Tampa Bay Lightning dynasty is not over

Playoff Exit Doesn't Mean Lightning's Dynasty Is Over

After a first-round exit to the Maple Leafs, there’s concern that the Lightning is entering a new, lesser, era. One where they aren't as competitive as we’re used to them being. That's not happening. This is but a temporary setback for Tampa.

Let’s dive into why the 'Ning's window as a competitive side isn’t closing just yet.

The Core Is Strong

What made Tampa such a powerhouse was its core of hypertalented stars. Players like Steven Stamkos, Nikita Kucherov, Brayden Point, Victor Hedman and Andrei Vasilevskiy powered them to two Stanley Cup championships in back-to-back years and the second-best regular-season record from 2018-19 to 2022-23.

And because time never stops its endless march, this core of players is of course getting older. But not old enough where it’s over. Most of these players are still well within their best years. Keeping Tampa competitive for a little while longer.

Kucherov is only 29 and still in his prime. He scored 113 points last season. That production isn’t about to disappear. Point (27), has a while as a top producer in this league and he’s just getting better with his first 50+ goal season. Both are players that give Tampa a ton of production and ice time (the size of the bubble in this graph denotes time on ice relative to the other names displayed).

And look, these "peak years" are for a typical player, and well, Kucherov and Point aren’t typical players. They’ll likely continue to be elite players for years beyond the typical period. You don’t have to look too far off Tampa’s roster to see what I mean. Stamkos and Hedman are outside of those prime years and yet are still playing at the top end of the league for their respective positions.

And I haven’t mentioned goalie Vasilevskiy. He’ll be 29 years old by the start of the 2023-24 season. A goalie’s peak can last longer than a skater's. The impacts of aging don’t start to really show until their thirties. Hockey Graphs looked at this a while back and based on their research you could expect "Vasi" to still hold a 0.910SV% (or better) until the age of 32. Another four years.

AgeExpected SV%

*Career average through age 28 season

With that core of talent, from between the pipes to the forwards, the Lightning have the skill, on paper at least, to continue competing at the top of the NHL.

Room For More

And that’s assuming the Bolts roster stays exactly as they are with no additions. Usually, teams that start to fall off from competing at the highest level are loaded with bloated contracts that keep them in cap hell. Unable to add, they must wait until some of those deals - tied to aging and underperforming players - come off the books.

Going into the 2023-24 season, the Lightning have $2.4 million in projected cap space. That’s with Brent Seabrook's contract.

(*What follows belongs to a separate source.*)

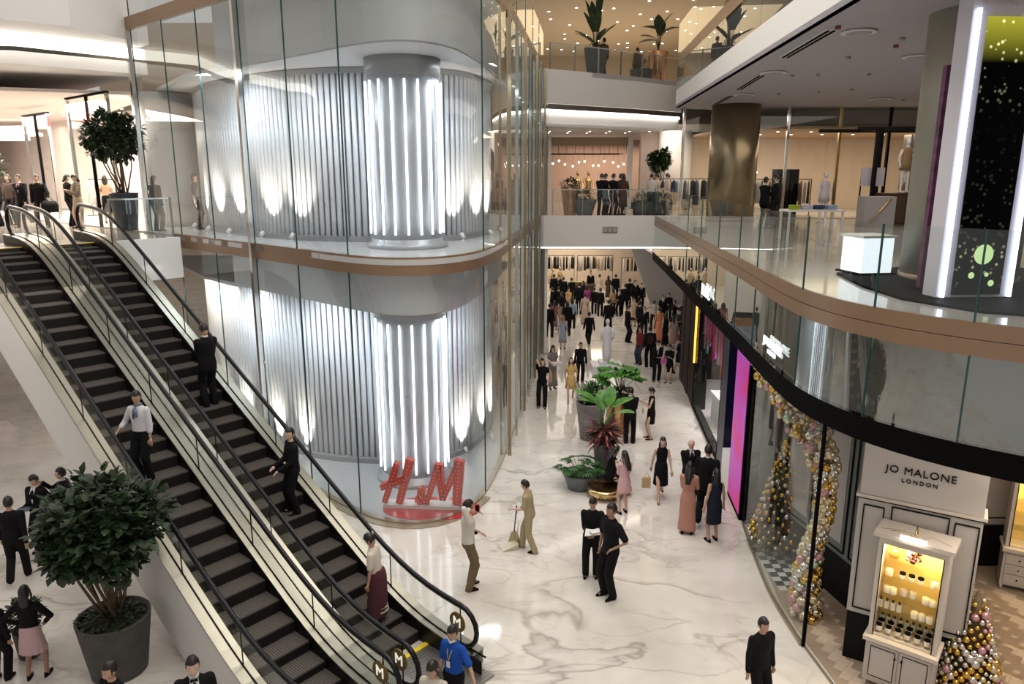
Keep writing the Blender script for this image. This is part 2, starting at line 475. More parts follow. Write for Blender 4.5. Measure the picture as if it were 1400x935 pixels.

Moving that deal would create $9.275 million in cap space.

Of course, Tampa has to sign a backup goalie and some of their bottom six, but that’s hardly going to chew up all of that cap space. The team from West Florida is going to have room for more.

And look, they don’t have to add top-end talent. I just went over how many of those guys they've already got. They need solid depth players. Guys that can score 45-60 points in a season. That type of player will likely cost between $4 to $5 million AAV.

PlayerAAVPoints/Game Before Deal
Trevor Moore$4.2 million0.54
Nino Niederreiter$4.0 million0.59
Ryan Strome$5.0 million0.73
Rickard Rackell$5.0 million0.59
Tomas Tatar$4.5 million0.60


The Lightning’s window might look like it’s closing, but GM Patrice Brisebois has the cap space to prop open the window for another few years.

Tampa Bay Lightning 2023-24 Points Totals

This core put up 98 points for Tampa in 22-23. And that was considered a down year. Tampa’s points total this season was 103.5. That line will drop for the 2023-24 season. After being eliminated in the first round of the 2022 playoffs, Boston’s points total for the 2022-23 season dropped from 102.5 to 96.5.

The Lightning aren't done just yet. They'll be able to extend their competitive window, without a doubt. I’m not suggesting Tampa is going to add a page to the history books like Boston did in 22-23, but I wouldn’t doubt the group to hit the OVER on what will surely be a line that is below 100 points.